BVRio promotes timber from the Tapajós’ community forestry project
On the banks of the Tapajós River, in Pará, Cooperativa Mista da FLONA Tapajós (COOMFLONA) is a community forestry project that works with sustainable timber extraction in the Amazon. Since 2003, the initiative has been operating in the region and today employs 150 “managers” – as workers in this segment are known. The yearly production is around 42,000 m³ of timber, which could be fully commercialised if not for the competition with illegal timber products.

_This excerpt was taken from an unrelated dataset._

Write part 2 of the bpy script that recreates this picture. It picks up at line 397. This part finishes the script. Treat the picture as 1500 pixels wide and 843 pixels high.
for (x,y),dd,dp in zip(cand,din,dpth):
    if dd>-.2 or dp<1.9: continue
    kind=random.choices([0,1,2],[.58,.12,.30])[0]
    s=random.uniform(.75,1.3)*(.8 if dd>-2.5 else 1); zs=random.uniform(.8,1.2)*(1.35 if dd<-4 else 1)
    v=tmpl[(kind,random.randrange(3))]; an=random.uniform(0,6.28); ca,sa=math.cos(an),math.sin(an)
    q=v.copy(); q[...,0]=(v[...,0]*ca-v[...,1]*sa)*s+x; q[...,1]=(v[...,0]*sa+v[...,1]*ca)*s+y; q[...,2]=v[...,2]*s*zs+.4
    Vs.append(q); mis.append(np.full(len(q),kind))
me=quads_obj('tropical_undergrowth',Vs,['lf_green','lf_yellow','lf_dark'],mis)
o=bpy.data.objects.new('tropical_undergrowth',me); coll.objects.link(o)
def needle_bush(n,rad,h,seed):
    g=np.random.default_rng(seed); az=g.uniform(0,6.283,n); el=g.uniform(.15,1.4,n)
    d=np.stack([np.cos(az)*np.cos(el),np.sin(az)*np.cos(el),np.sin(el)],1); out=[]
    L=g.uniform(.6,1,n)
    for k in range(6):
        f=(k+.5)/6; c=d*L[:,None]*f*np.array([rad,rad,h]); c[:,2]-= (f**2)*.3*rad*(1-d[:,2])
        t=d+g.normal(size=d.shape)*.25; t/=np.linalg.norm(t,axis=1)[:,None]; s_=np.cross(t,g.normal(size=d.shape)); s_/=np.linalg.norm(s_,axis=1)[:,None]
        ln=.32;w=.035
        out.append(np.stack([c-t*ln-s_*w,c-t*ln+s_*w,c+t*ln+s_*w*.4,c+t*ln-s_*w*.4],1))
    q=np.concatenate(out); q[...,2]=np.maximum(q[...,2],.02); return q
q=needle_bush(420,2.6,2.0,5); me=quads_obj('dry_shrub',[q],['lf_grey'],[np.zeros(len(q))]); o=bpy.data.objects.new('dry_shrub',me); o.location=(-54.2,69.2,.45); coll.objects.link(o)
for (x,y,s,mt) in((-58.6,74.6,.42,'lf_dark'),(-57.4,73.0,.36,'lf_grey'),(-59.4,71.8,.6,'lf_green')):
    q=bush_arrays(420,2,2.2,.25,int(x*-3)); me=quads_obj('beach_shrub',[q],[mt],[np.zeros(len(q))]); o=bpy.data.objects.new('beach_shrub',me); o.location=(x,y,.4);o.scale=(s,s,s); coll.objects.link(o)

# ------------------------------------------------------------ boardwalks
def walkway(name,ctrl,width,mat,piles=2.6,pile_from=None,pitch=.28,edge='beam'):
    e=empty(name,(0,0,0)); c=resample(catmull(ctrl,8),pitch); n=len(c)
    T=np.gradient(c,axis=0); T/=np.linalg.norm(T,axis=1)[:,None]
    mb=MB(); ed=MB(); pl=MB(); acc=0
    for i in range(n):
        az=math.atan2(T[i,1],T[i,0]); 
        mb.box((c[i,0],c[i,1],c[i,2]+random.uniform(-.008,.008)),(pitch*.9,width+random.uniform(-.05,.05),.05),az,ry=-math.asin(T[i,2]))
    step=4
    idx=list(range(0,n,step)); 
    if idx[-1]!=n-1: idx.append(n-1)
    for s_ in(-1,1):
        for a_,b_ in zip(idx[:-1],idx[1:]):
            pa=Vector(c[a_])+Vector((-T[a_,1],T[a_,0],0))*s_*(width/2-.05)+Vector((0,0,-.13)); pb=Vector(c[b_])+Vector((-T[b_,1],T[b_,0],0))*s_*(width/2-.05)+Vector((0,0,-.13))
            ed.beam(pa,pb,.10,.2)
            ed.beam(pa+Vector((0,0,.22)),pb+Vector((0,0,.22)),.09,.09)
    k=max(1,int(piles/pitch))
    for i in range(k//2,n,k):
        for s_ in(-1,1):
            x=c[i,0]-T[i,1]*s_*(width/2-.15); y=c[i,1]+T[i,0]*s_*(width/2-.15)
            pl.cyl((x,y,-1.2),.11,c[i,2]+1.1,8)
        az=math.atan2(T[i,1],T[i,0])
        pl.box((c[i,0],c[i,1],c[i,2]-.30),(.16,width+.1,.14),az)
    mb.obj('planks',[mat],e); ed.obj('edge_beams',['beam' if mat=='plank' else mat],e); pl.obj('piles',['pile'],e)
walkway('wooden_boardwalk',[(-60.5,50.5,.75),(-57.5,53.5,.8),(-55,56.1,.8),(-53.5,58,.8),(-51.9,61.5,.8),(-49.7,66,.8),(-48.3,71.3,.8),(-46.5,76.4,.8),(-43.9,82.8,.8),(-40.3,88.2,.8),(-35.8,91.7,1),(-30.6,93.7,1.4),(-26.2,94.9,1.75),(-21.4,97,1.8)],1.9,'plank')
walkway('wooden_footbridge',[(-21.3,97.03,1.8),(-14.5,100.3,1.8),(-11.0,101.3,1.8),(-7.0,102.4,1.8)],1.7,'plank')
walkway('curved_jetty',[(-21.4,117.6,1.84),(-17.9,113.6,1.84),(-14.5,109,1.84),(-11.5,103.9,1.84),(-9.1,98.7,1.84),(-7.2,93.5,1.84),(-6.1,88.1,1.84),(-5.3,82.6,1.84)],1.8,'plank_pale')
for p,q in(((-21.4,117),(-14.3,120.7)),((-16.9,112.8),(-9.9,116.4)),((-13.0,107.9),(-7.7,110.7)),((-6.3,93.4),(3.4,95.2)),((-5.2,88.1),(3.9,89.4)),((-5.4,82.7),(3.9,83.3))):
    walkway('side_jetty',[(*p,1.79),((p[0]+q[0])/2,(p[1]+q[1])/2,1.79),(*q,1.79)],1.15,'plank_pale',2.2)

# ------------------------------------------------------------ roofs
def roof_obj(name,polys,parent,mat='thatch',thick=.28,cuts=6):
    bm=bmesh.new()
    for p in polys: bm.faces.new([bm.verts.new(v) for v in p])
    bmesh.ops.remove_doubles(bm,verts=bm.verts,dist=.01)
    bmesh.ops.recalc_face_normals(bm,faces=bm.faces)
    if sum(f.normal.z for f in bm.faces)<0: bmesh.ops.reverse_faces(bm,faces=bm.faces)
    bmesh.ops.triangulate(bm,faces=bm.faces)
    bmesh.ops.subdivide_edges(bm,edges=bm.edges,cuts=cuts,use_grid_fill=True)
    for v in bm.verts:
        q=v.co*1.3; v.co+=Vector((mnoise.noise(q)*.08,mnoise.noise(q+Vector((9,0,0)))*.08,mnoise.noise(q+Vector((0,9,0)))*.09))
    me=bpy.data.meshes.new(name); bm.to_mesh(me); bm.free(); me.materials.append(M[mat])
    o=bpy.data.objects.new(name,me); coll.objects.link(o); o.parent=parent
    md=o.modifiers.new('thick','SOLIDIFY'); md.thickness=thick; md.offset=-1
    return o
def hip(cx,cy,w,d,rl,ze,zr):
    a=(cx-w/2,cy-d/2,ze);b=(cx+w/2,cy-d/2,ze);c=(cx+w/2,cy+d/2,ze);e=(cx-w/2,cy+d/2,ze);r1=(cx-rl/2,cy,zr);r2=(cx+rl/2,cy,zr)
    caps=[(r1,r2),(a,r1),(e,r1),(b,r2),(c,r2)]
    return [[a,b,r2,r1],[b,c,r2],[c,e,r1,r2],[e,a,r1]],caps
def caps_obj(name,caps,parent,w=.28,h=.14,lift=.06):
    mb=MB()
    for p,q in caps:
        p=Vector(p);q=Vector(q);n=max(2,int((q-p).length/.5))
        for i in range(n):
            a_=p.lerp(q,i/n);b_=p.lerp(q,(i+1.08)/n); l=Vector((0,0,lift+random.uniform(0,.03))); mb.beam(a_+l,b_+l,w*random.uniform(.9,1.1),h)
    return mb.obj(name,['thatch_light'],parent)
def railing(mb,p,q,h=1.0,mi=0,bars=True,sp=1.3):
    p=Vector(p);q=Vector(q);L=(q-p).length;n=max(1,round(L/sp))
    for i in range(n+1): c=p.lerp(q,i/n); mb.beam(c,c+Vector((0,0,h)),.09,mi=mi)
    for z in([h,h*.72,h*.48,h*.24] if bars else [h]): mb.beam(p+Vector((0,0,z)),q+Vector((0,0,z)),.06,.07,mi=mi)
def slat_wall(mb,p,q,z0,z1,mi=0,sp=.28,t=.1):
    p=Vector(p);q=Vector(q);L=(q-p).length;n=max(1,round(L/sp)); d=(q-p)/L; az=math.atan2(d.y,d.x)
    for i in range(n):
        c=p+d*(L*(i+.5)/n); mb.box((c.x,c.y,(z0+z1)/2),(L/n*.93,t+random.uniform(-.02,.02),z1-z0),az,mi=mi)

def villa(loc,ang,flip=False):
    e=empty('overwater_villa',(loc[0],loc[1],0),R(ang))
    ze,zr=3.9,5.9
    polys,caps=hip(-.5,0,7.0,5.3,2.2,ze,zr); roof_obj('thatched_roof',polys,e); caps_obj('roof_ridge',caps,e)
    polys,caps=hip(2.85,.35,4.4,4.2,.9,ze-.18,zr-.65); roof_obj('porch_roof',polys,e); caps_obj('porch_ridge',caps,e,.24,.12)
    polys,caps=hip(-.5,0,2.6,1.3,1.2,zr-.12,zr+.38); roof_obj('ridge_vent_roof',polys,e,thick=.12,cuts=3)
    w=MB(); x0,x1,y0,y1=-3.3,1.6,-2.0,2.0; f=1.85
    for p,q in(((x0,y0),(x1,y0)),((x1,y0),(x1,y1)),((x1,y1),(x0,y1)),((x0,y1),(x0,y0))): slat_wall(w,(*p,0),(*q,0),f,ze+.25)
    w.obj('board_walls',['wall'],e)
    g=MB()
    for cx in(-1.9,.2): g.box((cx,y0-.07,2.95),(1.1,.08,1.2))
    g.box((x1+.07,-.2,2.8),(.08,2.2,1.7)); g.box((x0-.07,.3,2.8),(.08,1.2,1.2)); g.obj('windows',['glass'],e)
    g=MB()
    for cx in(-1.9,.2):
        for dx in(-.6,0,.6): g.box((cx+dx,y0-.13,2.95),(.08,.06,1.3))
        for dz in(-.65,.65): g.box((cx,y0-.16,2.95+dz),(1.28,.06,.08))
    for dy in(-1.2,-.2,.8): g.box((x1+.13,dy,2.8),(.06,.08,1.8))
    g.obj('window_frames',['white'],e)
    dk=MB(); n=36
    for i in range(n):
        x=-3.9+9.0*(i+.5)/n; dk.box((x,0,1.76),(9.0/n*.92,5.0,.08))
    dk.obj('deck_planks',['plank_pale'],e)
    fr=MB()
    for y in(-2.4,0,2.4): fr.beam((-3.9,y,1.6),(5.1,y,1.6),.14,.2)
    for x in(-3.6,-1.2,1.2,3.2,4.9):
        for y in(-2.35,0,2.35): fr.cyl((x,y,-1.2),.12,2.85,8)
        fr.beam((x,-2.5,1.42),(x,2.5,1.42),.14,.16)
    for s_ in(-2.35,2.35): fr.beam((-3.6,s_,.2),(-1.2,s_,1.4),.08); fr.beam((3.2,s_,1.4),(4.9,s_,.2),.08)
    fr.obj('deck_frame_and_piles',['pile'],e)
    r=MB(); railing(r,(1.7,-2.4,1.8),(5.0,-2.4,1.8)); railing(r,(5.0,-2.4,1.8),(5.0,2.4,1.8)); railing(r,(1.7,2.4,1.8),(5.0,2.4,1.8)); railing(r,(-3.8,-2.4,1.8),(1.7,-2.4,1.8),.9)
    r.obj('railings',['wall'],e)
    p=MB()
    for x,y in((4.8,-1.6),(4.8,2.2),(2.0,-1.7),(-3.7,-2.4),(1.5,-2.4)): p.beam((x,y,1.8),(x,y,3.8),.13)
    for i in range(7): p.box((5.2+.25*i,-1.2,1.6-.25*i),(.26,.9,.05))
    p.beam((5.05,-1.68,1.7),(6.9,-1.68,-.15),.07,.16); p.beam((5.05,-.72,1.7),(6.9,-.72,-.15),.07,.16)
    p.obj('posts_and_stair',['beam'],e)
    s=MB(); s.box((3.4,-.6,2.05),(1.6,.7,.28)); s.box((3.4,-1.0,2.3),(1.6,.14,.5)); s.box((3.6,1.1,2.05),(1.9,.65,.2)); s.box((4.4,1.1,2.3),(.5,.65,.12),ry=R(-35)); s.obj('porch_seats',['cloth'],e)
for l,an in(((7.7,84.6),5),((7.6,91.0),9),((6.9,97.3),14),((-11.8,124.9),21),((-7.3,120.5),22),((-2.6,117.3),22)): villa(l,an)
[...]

“Often we have to reduce the value of our products to compete with clandestine timber products. But we have a high cost in all the stages of extraction of this wood. Unfortunately there is a culture in the region that creates an unfair competition”, explains Aloísio Patrocínio, one of the coordinators of the project.
In order to help the Cooperativa Mista da FLONA Tapajós to sell its production and fight against illegality, BVRio’s Responsible Timber Exchange is now selling timber products from the project. The main objective of the initiative is to promote wood of legal and sustainable origin – in the case of COOMFLONA, all production has FSC® certification since 2014.
“We hope the exchange will help to spread the products of legal origin and find consumers for our surplus,” says Patrocínio. He further explains that one of the goals of COOMFLONA for the future is to start processing their own wood, as today they are sold as logs. In this initial phase, BVRio Responsible Timber Exchange will negotiate a batch of logs from the COOMFLONA project.